__Task description__
Write out the whole listing exactly as it stands.
** START Data excerpt **
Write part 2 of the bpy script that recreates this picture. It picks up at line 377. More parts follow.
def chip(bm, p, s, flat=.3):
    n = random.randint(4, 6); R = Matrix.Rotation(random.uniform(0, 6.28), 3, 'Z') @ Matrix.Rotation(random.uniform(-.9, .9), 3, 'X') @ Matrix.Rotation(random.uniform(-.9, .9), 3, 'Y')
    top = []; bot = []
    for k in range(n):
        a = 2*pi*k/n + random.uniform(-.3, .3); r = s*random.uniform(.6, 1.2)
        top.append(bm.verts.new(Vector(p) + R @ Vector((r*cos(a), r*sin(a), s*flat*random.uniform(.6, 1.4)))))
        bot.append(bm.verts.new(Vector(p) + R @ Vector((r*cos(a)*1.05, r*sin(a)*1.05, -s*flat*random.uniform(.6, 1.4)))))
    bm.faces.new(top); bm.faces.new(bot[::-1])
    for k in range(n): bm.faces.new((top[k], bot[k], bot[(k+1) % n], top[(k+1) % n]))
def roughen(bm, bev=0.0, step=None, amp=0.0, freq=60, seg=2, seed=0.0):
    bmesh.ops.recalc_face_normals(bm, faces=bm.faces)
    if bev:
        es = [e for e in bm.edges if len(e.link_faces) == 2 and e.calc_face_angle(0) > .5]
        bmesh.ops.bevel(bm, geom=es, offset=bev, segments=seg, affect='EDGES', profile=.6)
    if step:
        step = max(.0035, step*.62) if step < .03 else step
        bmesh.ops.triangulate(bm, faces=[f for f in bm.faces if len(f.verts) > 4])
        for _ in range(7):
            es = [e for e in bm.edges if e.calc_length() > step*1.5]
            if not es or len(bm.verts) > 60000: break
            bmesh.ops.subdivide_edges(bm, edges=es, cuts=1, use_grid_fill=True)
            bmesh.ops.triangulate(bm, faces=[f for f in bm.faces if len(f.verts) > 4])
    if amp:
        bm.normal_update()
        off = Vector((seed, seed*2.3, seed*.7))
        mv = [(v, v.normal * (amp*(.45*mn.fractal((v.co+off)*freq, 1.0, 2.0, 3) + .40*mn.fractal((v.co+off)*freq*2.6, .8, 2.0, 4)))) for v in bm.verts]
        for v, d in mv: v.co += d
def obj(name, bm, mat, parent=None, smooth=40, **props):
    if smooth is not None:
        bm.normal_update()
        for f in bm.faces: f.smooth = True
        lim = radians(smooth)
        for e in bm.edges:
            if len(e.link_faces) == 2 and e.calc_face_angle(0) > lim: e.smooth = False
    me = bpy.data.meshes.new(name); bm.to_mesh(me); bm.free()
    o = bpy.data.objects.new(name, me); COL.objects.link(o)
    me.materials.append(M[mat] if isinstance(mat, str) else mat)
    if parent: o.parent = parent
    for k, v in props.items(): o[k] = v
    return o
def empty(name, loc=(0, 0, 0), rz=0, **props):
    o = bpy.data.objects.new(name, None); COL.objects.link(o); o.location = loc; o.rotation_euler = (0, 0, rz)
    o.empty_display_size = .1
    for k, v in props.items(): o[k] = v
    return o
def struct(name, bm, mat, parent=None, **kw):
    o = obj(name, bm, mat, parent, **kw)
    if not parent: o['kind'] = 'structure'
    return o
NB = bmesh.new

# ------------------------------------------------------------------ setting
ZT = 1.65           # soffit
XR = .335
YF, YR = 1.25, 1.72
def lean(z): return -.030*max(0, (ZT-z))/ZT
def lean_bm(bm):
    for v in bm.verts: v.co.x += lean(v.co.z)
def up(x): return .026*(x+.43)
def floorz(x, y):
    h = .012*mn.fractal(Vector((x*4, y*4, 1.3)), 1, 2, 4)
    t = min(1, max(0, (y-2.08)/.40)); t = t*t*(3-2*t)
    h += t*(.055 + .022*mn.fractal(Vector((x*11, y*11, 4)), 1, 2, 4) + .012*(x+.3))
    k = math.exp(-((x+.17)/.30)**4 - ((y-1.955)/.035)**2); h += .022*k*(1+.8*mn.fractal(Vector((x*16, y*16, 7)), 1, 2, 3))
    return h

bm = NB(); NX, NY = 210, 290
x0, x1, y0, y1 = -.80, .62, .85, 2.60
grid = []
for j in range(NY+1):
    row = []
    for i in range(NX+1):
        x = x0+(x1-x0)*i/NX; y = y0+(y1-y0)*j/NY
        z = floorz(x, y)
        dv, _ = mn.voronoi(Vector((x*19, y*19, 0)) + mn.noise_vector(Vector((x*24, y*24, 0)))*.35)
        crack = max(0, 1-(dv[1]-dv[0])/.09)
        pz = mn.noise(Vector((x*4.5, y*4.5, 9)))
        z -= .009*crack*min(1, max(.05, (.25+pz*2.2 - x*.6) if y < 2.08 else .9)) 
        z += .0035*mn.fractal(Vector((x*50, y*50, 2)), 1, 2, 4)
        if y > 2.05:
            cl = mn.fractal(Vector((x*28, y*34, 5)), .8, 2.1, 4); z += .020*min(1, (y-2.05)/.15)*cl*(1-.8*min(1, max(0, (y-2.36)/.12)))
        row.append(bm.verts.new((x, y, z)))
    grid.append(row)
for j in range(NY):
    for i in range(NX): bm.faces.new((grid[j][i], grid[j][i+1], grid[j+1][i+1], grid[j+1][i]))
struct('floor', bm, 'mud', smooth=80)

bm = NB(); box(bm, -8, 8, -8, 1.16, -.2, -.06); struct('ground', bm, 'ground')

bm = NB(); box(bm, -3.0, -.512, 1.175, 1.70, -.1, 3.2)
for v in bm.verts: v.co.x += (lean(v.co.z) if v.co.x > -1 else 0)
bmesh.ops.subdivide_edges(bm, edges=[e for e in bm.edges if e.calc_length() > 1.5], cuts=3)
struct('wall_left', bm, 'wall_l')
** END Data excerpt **
__The reply__
Write part 2 of the bpy script that recreates this picture. It picks up at line 377. More parts follow.
def chip(bm, p, s, flat=.3):
    n = random.randint(4, 6); R = Matrix.Rotation(random.uniform(0, 6.28), 3, 'Z') @ Matrix.Rotation(random.uniform(-.9, .9), 3, 'X') @ Matrix.Rotation(random.uniform(-.9, .9), 3, 'Y')
    top = []; bot = []
    for k in range(n):
        a = 2*pi*k/n + random.uniform(-.3, .3); r = s*random.uniform(.6, 1.2)
        top.append(bm.verts.new(Vector(p) + R @ Vector((r*cos(a), r*sin(a), s*flat*random.uniform(.6, 1.4)))))
        bot.append(bm.verts.new(Vector(p) + R @ Vector((r*cos(a)*1.05, r*sin(a)*1.05, -s*flat*random.uniform(.6, 1.4)))))
    bm.faces.new(top); bm.faces.new(bot[::-1])
    for k in range(n): bm.faces.new((top[k], bot[k], bot[(k+1) % n], top[(k+1) % n]))
def roughen(bm, bev=0.0, step=None, amp=0.0, freq=60, seg=2, seed=0.0):
    bmesh.ops.recalc_face_normals(bm, faces=bm.faces)
    if bev:
        es = [e for e in bm.edges if len(e.link_faces) == 2 and e.calc_face_angle(0) > .5]
        bmesh.ops.bevel(bm, geom=es, offset=bev, segments=seg, affect='EDGES', profile=.6)
    if step:
        step = max(.0035, step*.62) if step < .03 else step
        bmesh.ops.triangulate(bm, faces=[f for f in bm.faces if len(f.verts) > 4])
        for _ in range(7):
            es = [e for e in bm.edges if e.calc_length() > step*1.5]
            if not es or len(bm.verts) > 60000: break
            bmesh.ops.subdivide_edges(bm, edges=es, cuts=1, use_grid_fill=True)
            bmesh.ops.triangulate(bm, faces=[f for f in bm.faces if len(f.verts) > 4])
    if amp:
        bm.normal_update()
        off = Vector((seed, seed*2.3, seed*.7))
        mv = [(v, v.normal * (amp*(.45*mn.fractal((v.co+off)*freq, 1.0, 2.0, 3) + .40*mn.fractal((v.co+off)*freq*2.6, .8, 2.0, 4)))) for v in bm.verts]
        for v, d in mv: v.co += d
def obj(name, bm, mat, parent=None, smooth=40, **props):
    if smooth is not None:
        bm.normal_update()
        for f in bm.faces: f.smooth = True
        lim = radians(smooth)
        for e in bm.edges:
            if len(e.link_faces) == 2 and e.calc_face_angle(0) > lim: e.smooth = False
    me = bpy.data.meshes.new(name); bm.to_mesh(me); bm.free()
    o = bpy.data.objects.new(name, me); COL.objects.link(o)
    me.materials.append(M[mat] if isinstance(mat, str) else mat)
    if parent: o.parent = parent
    for k, v in props.items(): o[k] = v
    return o
def empty(name, loc=(0, 0, 0), rz=0, **props):
    o = bpy.data.objects.new(name, None); COL.objects.link(o); o.location = loc; o.rotation_euler = (0, 0, rz)
    o.empty_display_size = .1
    for k, v in props.items(): o[k] = v
    return o
def struct(name, bm, mat, parent=None, **kw):
    o = obj(name, bm, mat, parent, **kw)
    if not parent: o['kind'] = 'structure'
    return o
NB = bmesh.new

# ------------------------------------------------------------------ setting
ZT = 1.65           # soffit
XR = .335
YF, YR = 1.25, 1.72
def lean(z): return -.030*max(0, (ZT-z))/ZT
def lean_bm(bm):
    for v in bm.verts: v.co.x += lean(v.co.z)
def up(x): return .026*(x+.43)
def floorz(x, y):
    h = .012*mn.fractal(Vector((x*4, y*4, 1.3)), 1, 2, 4)
    t = min(1, max(0, (y-2.08)/.40)); t = t*t*(3-2*t)
    h += t*(.055 + .022*mn.fractal(Vector((x*11, y*11, 4)), 1, 2, 4) + .012*(x+.3))
    k = math.exp(-((x+.17)/.30)**4 - ((y-1.955)/.035)**2); h += .022*k*(1+.8*mn.fractal(Vector((x*16, y*16, 7)), 1, 2, 3))
    return h

bm = NB(); NX, NY = 210, 290
x0, x1, y0, y1 = -.80, .62, .85, 2.60
grid = []
for j in range(NY+1):
    row = []
    for i in range(NX+1):
        x = x0+(x1-x0)*i/NX; y = y0+(y1-y0)*j/NY
        z = floorz(x, y)
        dv, _ = mn.voronoi(Vector((x*19, y*19, 0)) + mn.noise_vector(Vector((x*24, y*24, 0)))*.35)
        crack = max(0, 1-(dv[1]-dv[0])/.09)
        pz = mn.noise(Vector((x*4.5, y*4.5, 9)))
        z -= .009*crack*min(1, max(.05, (.25+pz*2.2 - x*.6) if y < 2.08 else .9)) 
        z += .0035*mn.fractal(Vector((x*50, y*50, 2)), 1, 2, 4)
        if y > 2.05:
            cl = mn.fractal(Vector((x*28, y*34, 5)), .8, 2.1, 4); z += .020*min(1, (y-2.05)/.15)*cl*(1-.8*min(1, max(0, (y-2.36)/.12)))
        row.append(bm.verts.new((x, y, z)))
    grid.append(row)
for j in range(NY):
    for i in range(NX): bm.faces.new((grid[j][i], grid[j][i+1], grid[j+1][i+1], grid[j+1][i]))
struct('floor', bm, 'mud', smooth=80)

bm = NB(); box(bm, -8, 8, -8, 1.16, -.2, -.06); struct('ground', bm, 'ground')

bm = NB(); box(bm, -3.0, -.512, 1.175, 1.70, -.1, 3.2)
for v in bm.verts: v.co.x += (lean(v.co.z) if v.co.x > -1 else 0)
bmesh.ops.subdivide_edges(bm, edges=[e for e in bm.edges if e.calc_length() > 1.5], cuts=3)
struct('wall_left', bm, 'wall_l')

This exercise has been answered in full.